Detroit — Volkswagen is closing in on a deal to pay $4.3bn in criminal and civil penalties to settle a US investigation into the rigging of diesel-powered cars to cheat emissions tests.

The agreement, which VW said on Tuesday would include a guilty plea, raises the cost of the scandal to more than $23bn in the US and Canada, blowing by the €18.2bn the car maker had set aside to resolve the disputes.

The accord would resolve one of the last big obstacles in the US ahead of the January 20 inauguration of president-elect Donald Trump. That will allow the car maker to begin rebuilding its reputation and focus on plans for clean energy vehicles.

"This is good news," Arndt Ellinghorst of Evercore ISI said in an e-mailed statement "The most important news is that VW managed to come to an agreement that allows the company to move on from here. It is a major relief that this does not get dragged into the new US administration."

The draft settlement also called for strengthening compliance systems and installing an independent monitor for three years, the Wolfsburg, Germany-based car maker said on Tuesday in a statement. VW’s supervisory board planned to meet on Wednesday to review the agreement, people familiar with the matter said.

A final agreement must be approved by US courts. The Justice Department declined to comment on Volkswagen’s statement. US prosecutors were planning to charge high-level VW executives based in Germany, a person familiar with the matter said.

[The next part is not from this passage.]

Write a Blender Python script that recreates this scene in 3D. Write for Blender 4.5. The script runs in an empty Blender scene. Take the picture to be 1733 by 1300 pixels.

US authorities in 2015 uncovered the car maker’s efforts to deliberately cheat on emissions tests on diesel vehicles. The rigged engines were ultimately installed in 11-million vehicles worldwide, and cost former CEO Martin Winterkorn his job.

Bridge loan

VW said the US settlement was likely to result in a further $3bn provision in 2016 fourth-quarter results, which would be treated as exceptional. The car maker extended a €20bn bridge loan facility to mid-2017 to provide an additional financial cushion and protect its credit rating. The company had net liquidity of €31.1bn in the automotive division at the end of the third quarter.

Separately, Porsche Automobil Holding, the investment vehicle of the Porsche and Piech billionaire families that controls 52% of VW’s voting stock, said the settlement would hurt its financial performance.

VW still faces investor lawsuits in the US and in Germany, as well as consumer lawsuits and a criminal investigation in Germany. The company did not say in its statement whether additional individuals would be charged or plead guilty. At least one employee is facing charges in the US and another has already pleaded guilty related to the scheme.

Oliver Schmidt, the company’s liaison with US environmental regulators, was arrested on Saturday in Florida and is scheduled to appear in court there again on Thursday.

Co-operating defendant

VW engineer James Liang pleaded guilty in September in Detroit federal court to conspiring to defraud US regulators and consumers. Liang, who spent 25 years with Volkswagen in Wolfsburg before moving to the US in 2008, was involved in creating a defeat device so cars with 2.0l diesel engines could pass emissions tests.

Volkswagen’s shareholders have suffered since the scandal began in September 2015. Shares are down more than 10%, although they have rallied from a low of €95 to close on Tuesday at €148.10 in Frankfurt trading. The Justice Department was said to have taken into consideration how much the car maker could afford to pay in calculating its penalty.

Shares of VW’s American depositary receipts gained as much as 0.7% and closed at $31.46 in New York trading. On Monday, the stock surged 4.3%, the most in seven months.

Takata negotiaions

Takata is also in advanced negotiations with the Justice Department to resolve allegations of wrongdoing related to defective airbags, although a settlement has yet to be reached, people with knowledge of the discussions said. The resolution would probably involve a financial penalty in the hundreds of millions of dollars and could include criminal charges against the company, the people said.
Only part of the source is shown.